Once again, the uncertainty of the succession, this time to the childless David, was a key weapon. Through the 1350s Edward III showed himself willing to return David to Scotland provided an English succession to the throne was guaranteed if the king had no heir of his body; but this was unacceptable to the Scots, whose main leader was now Robert Stewart, heir presumptive under the provisions of 1318. Eventually David was released in 1357 for a large ransom payable over ten years and guaranteed by noble hostages. In 1363, however, Edward III reopened the succession issue with a proposal to forgo the ransom, release the hostages and return the still-occupied territories of southern Scotland if David were to be succeeded by either the English king or one of his younger sons. The proposal also showed respect for the identity of the kingdom, echoing the provisions of the Treaty of Birgham in 1290: the king to be would ‘maintain the laws, statutes and customs of the kingdom of Scotland as established under the good kings of Scotland of the past’, while ‘in no way’ would he ‘summon or constrain the people of Scotland to compear in England or elsewhere outwith where they ought’. It is unclear whether the scheme enjoyed the support of King David, who had just married for the second time and was not yet forty years old; but the English approach was ringingly rebuffed by the Scottish parliament in 1364. In 1371 David died suddenly, without issue, and the Stewart dynasty which would hold the kingship for the next 300 years was inaugurated at Scone in the person of Robert II.



Anglo-Scottish relations would continue to be tense and involve fluctuating military fortunes between 1370 and 1500. The words of contemporary literature and legislation make clear the power of national feeling and anti-English sentiment that prevailed throughout this period.

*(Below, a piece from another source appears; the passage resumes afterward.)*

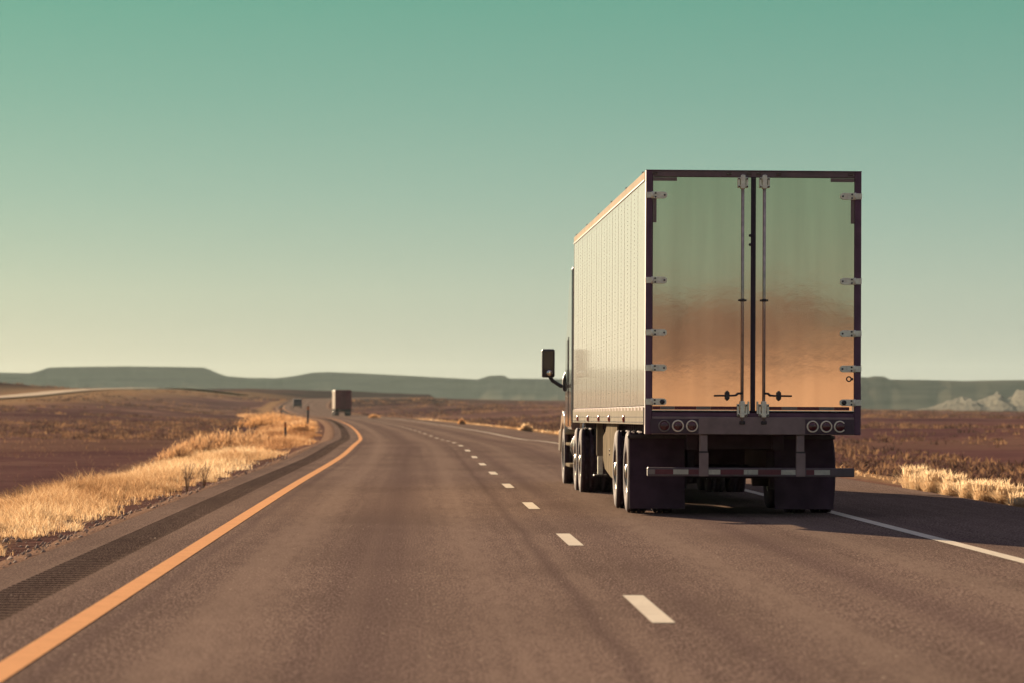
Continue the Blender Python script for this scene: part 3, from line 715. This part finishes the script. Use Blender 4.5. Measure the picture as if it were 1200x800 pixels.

The English attempted no full-scale invasion or indeed much incursion far beyond the Tweed-Teviot line; the experience of the early fourteenth century had shown that the resources for a permanently successful campaign of deeper subjugation simply did not exist. Thus, while Roxburgh and Berwick, first taken in the 1330s, did not return to Scottish control until 1460 and 1461 respectively, when England was weakened by the Wars of the Roses, there was never any real English threat to the integrity of the realm (although Berwick was lost again, permanently, in 1482, triggering a major crisis in the troubled reign of James III). The eighteen-year captivity of James I from 1406 was probably the most effective manifestation of English hostility in the fifteenth century. After his return to Scotland in 1424, the French alliance was twice renewed but was not deployed again in the military contexts in which it had flourished for the previous hundred years.